“Quarant’anni dopo, l’agguato di via Fani ad Aldo Moro resta immerso in una cortina fumogena che ne rende impossibile scorgere i contorni. A tutt’oggi, non esistono certezze né sul numero delle persone che spararono né sulla effettiva dinamica di quanto accadde la mattina del 16 marzo 1978. Sul rapimento del presidente della Democrazia Cristiana, per molti anni si sono, per così dire, confrontati due blocchi ideologici. Il primo, facente capo all’area politica di centro e condiviso dalla destra, tendeva a indicare nella vicenda una regia dei servizi segreti dell’Est comunista e in particolare del Kgb sovietico. Il secondo, legato invece al Pci, poneva invece i fili dell’operazione nelle mani degli americani e della massoneria deviata, in particolare la P2. Una visione che, pur cogliendo molti elementi di verità nella tragica vicenda dei 55 giorni, è rimasta però ancorata a un’angolazione parziale, che col passare del tempo ha finito non per diradare i dubbi e chiarire il quadro, ma per fare esattamente il contrario”.

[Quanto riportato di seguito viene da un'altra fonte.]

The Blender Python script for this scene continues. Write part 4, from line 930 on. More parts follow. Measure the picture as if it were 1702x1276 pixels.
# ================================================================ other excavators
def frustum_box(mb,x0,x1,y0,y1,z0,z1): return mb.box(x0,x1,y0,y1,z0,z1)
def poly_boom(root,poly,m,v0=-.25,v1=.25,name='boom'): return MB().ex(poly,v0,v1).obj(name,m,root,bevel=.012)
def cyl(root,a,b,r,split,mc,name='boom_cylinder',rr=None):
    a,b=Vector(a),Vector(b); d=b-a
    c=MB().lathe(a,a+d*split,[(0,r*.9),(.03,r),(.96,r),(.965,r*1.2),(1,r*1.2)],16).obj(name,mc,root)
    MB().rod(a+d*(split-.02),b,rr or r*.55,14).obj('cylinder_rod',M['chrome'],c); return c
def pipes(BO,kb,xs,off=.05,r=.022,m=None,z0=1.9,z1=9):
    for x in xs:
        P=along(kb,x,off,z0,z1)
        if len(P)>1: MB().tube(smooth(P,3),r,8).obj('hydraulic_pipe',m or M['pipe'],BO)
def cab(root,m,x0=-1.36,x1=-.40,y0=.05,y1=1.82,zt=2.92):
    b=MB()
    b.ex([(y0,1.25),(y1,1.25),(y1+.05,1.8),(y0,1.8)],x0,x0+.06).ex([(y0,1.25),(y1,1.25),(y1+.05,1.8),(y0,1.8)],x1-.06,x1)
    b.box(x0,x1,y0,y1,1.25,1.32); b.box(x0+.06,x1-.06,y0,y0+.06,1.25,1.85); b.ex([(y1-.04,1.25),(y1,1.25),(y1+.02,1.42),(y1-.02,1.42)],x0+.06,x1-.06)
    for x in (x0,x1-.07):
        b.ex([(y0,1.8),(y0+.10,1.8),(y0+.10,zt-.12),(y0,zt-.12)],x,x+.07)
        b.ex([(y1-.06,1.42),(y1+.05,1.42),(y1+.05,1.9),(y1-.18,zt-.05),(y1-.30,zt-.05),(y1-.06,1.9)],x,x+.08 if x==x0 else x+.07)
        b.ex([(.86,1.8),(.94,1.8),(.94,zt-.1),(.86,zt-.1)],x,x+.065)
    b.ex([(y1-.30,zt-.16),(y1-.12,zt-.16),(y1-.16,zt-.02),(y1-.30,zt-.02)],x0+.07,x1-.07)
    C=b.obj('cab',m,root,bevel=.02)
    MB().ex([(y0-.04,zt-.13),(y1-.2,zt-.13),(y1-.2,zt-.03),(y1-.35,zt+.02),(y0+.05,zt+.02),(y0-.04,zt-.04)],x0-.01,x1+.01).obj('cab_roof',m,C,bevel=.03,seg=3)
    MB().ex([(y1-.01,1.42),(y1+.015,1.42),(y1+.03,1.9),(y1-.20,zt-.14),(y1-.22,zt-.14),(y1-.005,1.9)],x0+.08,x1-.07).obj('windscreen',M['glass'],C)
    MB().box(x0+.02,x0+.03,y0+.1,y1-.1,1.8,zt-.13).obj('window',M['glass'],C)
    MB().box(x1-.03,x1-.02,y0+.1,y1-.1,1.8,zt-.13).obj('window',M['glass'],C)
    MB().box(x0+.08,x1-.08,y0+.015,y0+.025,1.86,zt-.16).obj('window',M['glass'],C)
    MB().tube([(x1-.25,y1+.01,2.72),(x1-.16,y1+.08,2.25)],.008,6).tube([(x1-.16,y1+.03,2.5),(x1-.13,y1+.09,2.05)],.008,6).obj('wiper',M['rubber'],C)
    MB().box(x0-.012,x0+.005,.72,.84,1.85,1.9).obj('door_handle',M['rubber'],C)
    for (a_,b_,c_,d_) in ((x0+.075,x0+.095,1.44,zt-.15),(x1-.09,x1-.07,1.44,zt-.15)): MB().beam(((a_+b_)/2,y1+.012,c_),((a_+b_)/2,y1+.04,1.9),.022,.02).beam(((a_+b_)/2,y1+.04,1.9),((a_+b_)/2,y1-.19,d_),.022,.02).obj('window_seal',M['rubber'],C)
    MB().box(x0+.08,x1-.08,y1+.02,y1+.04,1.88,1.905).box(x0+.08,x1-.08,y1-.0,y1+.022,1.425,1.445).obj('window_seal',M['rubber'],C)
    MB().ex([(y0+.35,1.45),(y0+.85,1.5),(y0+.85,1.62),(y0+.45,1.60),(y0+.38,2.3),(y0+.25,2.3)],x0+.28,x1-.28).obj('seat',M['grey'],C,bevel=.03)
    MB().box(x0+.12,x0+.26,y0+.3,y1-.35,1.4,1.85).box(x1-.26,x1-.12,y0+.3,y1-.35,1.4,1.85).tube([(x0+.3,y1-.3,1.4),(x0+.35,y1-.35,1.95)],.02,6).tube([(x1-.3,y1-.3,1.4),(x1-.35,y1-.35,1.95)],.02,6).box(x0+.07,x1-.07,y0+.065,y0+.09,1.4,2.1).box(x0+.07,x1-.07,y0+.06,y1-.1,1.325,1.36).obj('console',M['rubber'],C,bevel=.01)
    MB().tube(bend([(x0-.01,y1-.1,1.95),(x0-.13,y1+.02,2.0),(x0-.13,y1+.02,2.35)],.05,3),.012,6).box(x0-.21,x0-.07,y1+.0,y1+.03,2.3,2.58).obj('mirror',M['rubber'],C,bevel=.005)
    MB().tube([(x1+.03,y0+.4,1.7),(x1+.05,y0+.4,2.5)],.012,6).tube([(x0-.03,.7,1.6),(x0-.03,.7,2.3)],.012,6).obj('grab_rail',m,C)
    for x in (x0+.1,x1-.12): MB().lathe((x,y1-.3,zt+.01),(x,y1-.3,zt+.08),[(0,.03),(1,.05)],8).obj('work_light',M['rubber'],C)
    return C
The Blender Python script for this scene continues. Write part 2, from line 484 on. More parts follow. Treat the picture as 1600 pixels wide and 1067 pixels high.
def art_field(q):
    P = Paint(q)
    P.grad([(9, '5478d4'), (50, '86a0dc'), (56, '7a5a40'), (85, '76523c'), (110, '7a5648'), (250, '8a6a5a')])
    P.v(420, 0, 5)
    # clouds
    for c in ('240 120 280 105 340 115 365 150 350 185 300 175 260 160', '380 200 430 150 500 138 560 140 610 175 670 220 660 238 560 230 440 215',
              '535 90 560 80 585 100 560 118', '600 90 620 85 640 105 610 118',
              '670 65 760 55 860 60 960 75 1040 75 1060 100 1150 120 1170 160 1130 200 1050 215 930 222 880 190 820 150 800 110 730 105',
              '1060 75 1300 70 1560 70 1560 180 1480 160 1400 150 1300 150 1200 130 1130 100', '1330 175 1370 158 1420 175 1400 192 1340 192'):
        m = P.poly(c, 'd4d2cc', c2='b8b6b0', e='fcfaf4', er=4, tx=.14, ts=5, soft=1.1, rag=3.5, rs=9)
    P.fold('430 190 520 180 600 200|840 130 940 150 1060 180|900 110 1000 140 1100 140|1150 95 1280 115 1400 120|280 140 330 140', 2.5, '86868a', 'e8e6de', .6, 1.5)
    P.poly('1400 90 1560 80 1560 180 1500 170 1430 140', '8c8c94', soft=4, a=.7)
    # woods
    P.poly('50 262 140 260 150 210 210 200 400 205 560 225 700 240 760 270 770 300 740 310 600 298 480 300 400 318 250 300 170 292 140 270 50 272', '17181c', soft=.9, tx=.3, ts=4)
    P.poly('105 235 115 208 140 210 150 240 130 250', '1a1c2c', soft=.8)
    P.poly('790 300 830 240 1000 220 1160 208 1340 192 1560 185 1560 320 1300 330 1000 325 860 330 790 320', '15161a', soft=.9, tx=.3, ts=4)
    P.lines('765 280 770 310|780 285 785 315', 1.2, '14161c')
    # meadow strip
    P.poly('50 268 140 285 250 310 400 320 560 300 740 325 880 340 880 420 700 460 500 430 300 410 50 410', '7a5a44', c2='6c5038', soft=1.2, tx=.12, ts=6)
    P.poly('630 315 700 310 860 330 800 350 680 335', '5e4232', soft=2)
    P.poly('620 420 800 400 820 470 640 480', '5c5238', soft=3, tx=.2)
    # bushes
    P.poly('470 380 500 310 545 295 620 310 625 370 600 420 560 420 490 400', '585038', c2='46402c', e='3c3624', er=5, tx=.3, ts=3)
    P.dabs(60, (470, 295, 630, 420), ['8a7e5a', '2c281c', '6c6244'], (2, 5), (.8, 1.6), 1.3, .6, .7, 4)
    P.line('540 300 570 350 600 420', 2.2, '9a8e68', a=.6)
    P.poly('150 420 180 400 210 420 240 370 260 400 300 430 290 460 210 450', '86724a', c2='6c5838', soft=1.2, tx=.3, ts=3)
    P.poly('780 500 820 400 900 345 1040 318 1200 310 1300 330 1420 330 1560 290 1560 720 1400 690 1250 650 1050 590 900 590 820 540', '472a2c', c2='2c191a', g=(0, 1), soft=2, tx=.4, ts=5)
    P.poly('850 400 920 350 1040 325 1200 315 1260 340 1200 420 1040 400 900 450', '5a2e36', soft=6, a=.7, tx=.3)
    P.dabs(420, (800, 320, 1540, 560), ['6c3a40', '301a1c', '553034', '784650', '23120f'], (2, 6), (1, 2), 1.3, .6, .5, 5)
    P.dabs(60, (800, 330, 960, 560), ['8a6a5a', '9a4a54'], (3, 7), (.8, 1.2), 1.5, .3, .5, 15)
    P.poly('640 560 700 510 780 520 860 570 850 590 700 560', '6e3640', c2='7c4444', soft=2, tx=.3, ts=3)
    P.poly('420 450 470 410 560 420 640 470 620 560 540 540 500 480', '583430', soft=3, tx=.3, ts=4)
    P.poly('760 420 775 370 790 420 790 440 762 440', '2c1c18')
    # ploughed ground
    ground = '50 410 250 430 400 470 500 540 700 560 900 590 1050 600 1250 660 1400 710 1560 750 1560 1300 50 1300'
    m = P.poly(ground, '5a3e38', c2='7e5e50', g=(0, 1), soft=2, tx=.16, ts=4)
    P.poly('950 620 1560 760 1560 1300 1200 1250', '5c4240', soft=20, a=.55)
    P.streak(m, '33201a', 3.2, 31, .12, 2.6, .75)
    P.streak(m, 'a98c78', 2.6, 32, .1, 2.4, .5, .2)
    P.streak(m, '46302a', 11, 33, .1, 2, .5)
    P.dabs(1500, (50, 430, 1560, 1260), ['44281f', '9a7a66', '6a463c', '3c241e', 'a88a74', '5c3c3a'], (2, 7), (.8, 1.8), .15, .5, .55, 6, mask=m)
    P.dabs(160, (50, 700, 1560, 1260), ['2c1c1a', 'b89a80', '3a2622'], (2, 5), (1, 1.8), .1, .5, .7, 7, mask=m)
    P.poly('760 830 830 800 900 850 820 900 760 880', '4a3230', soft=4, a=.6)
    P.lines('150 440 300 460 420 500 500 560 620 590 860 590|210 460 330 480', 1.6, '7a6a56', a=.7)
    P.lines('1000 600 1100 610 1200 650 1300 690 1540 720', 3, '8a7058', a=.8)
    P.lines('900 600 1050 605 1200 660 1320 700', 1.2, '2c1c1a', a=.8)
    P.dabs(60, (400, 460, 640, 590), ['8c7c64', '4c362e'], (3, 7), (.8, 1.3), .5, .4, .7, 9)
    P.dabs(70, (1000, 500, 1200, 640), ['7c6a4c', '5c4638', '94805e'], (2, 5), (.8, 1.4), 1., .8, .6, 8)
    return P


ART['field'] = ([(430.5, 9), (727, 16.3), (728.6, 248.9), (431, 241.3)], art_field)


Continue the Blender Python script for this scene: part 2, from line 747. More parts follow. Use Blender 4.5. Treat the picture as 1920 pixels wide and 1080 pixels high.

Lo scrive nella premessa del suo libro “La borsa di Moro” il giornalista napoletano Marcello Altamura, protagonista stasera presso la sala conferenze della Biblioteca Consorziale di Viterbo (in Viale Trento 18e), del secondo appuntamento del Salotto delle 6, kermesse culturale ideata e condotta da Pasquale Bottone. Insieme al cronista partenopeo (lavora al quotidiano “Cronache di Napoli”), anche il criminologo Giovanni Ricci (figlio dell’autista dello statista pugliese, Domenico, morto anch’egli nell’agguato di via Fani). La verità su quel 16 marzo 1978 è ancora tutta da svelare, tanto che se ne occupa la commissione bicamerale presieduta dal parlamentare viterbese Giuseppe Fioroni.
“Il presupposto per il libro – sottolinea ancora Altamura – sta nel fatto che la verità dei terroristi (gli unici che, a rigor di logica, potrebbero ancora oggi raccontare davvero come sono andate le cose quella mattina) fa acqua da tutte le parti: non aggiungere ma verificare quel che è stato sottratto. Riflettere su una serie di elementi concreti che, se messi in sequenza logica tra loro, portano a una realtà visibile eppure ignorata, in quella contorta logica della ‘perdita dell’evidenza’ di cui parla Pier Paolo Pasolini, l’intellettuale che prima di tutti aveva compreso e profetizzato la deriva attuale dell’Italia. I pezzi mancanti di via Fani, primo tra tutti la borsa di Aldo Moro, quella in cui il presidente della Dc portava i documenti più ‘sensibili’, ossia quegli elementi che sono emersi, attraverso testimonianze e indagini, ma che senza una spiegazione sono stati rimossi dalla scena. Tracce sulle quali non si è indagato, per volontà o per negligenza, o che, dopo un iniziale lavoro di ricerca, sono state fatte cadere nell’oblio. È uno spettro ampio, che va dalla immediata vigilia dell’agguato, sino ai giorni immediatamente successivi. Sono pezzi mancanti che sollevano una serie di domande: sul numero dei brigatisti, sulla dinamica dell’agguato, sulle armi utilizzate, sulla gestione delle primissime indagini sulla scena del delitto”.
Il libro si propone proprio questo: rispondere, dove possibile, a queste domande e porne di nuove. Senza aggiungere elementi di cui è complesso provare l’esistenza, ma provando a chiedersi perché alcuni tra quelli che a via Fani già c’erano, siano stati rimossi.